Przepis mam stąd: Kalejdoskop Kulinarny
Postanowiłam poeksperymentować w tym roku z dynią i nie poprzestawać na słodkiej zupie dyniowej z lanymi kluseczkami, jak co roku. Stąd dziś u mnie ten przepis. Pasta jest smaczna, bardzo parmezanowa, jak dla mnie i bardzo sycąca.

składniki:
50 g masła, 120 g cebuli drobno posiekanej, sól, świezo mielony pieprz, 800 g dyni, szczypta świezo startej gałki muszkatołowej, 350 g penne, 200 g śmietany kremówki, 4 łyzki świezo startego parmezanu + do posypania makaronu przed podaniem, 2 łyzki posiekanej natki pietruszki (następnym razem dam więcej)

Masło roztopić na patelni, wrzucić cebulę, posolić i dusić około 20 minut pod przykryciem. Dodać dynię pokrojoną w kostkę i posypać gałką. Ponownie przykryć i dusić około pół godziny ( do miękkości ).
W międzyczasie ugotować makaron al dente, odsączyć zostawiając około 150 ml wody z gotowania ( przyda się, gdyby sos okazał się za gęsty ).
Do dyni wlać śmietanę, wsypać parmezan i natkę. Wymieszać. Doprawić do smaku solą i pieprzem. Jeśli sos wydaje nam się za gęsty, mozna dolać odlaną wcześniej z makaronu wodę. Sos połączyć z makaronem. Podawać posypany parmezanem.

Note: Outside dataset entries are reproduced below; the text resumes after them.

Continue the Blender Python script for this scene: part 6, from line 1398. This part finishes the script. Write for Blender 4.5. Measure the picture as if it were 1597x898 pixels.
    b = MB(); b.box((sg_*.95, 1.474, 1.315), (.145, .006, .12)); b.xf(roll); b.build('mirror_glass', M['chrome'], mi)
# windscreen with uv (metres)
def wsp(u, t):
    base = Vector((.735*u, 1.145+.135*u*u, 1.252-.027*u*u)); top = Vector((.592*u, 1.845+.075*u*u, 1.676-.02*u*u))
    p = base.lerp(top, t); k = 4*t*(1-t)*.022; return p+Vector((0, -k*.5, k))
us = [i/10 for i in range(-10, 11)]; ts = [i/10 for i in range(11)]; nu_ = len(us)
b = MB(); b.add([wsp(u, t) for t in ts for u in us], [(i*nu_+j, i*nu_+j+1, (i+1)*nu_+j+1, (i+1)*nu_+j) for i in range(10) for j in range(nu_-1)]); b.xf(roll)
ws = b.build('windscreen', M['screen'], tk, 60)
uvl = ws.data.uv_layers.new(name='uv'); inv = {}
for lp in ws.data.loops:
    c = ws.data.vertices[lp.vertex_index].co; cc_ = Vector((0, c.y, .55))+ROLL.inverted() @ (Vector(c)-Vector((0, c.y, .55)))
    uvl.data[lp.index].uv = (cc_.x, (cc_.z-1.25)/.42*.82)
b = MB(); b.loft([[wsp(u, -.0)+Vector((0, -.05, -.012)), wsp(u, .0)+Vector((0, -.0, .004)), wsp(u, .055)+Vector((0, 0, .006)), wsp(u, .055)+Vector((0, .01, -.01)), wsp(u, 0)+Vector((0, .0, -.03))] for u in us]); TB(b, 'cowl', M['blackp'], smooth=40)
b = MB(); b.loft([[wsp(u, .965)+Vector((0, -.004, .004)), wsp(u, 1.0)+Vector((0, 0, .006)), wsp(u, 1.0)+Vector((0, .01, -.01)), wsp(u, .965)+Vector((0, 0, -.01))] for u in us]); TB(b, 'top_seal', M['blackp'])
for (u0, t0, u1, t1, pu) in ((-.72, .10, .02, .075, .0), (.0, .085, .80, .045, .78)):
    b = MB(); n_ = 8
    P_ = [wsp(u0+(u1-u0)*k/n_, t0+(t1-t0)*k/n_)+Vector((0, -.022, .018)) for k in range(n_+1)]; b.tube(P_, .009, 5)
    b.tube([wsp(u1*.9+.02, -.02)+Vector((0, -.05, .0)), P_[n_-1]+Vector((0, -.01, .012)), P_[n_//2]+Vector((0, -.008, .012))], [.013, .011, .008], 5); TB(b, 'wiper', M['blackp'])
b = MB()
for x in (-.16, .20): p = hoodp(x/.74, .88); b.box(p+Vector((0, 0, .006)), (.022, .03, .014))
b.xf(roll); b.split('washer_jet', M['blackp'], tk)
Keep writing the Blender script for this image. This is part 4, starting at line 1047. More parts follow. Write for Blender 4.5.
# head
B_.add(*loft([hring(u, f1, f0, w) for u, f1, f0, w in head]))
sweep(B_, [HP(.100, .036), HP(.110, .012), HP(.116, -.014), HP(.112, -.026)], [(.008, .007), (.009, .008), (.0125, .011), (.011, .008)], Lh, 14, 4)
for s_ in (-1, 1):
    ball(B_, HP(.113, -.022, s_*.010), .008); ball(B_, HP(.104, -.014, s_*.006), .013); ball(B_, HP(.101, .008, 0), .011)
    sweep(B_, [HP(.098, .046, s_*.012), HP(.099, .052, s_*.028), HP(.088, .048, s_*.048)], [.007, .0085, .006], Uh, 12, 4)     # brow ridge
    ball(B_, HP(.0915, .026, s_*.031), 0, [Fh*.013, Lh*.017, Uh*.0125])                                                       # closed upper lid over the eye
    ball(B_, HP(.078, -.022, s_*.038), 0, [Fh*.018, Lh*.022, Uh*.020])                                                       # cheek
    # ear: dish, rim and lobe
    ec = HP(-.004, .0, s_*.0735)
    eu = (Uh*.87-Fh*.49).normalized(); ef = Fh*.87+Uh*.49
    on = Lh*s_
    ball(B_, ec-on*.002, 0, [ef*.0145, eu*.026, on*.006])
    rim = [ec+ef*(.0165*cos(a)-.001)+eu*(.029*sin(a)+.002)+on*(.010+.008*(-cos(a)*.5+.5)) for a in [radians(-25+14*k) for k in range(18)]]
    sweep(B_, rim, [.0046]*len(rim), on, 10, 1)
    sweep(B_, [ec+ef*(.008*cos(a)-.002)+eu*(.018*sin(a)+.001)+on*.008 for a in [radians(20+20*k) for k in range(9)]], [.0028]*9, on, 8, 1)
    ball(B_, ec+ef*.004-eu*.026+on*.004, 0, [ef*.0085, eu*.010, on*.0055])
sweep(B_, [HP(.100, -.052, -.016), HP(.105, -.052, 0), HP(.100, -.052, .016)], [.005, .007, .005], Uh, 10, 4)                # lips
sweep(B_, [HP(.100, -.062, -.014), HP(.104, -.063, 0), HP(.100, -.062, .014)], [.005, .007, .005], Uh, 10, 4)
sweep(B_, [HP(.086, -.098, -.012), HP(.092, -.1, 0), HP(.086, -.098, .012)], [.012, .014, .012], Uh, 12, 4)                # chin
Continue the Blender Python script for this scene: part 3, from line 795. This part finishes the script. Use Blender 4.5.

niedziela, 3 października 2010

Sałatka z przepiórczymi jajami



Pyszna i zdrowa. Dostarcza nie tylko witaminy i minerały z roślin, lecz także białko rybne i zwierzęce. Poza tym jaja przepiórcze podobno są zdrowsze od tych kurzych i wyglądają oryginalnie :) Sałatka ta jest fajnym pomysłem na spotkanie ze znajomymi lub po prostu na śniadanie lub kolację.

składniki:
  • pół główki dowolnej sałaty
  • 1 duży pomidor sparzony i obrany ze skórki
  • puszka tuńczyka w kawałkach
  • 10-12 jaj przepiórczych ugotowanych na twardo
  • mozarella
  • oliwa
  • sól
  • pieprz
  • sok z cytryny
Sałatę umyć, osuszyć, porwać na kawałki i rozłożyć na talerzu lub w misce. Pomidora pokroić w ósemki albo i szesnastki ;), jaja przekroić na pół, ser pokroić w kostkę, a tuńczyka odsączyć. Na sałacie ułożyć kolejno wszystkie przygotowane składniki. Skropić oliwą i sokiem z cytryny. Posolić i popieprzyć do smaku. Gotowe! Podawać ze świeżym pieczywem.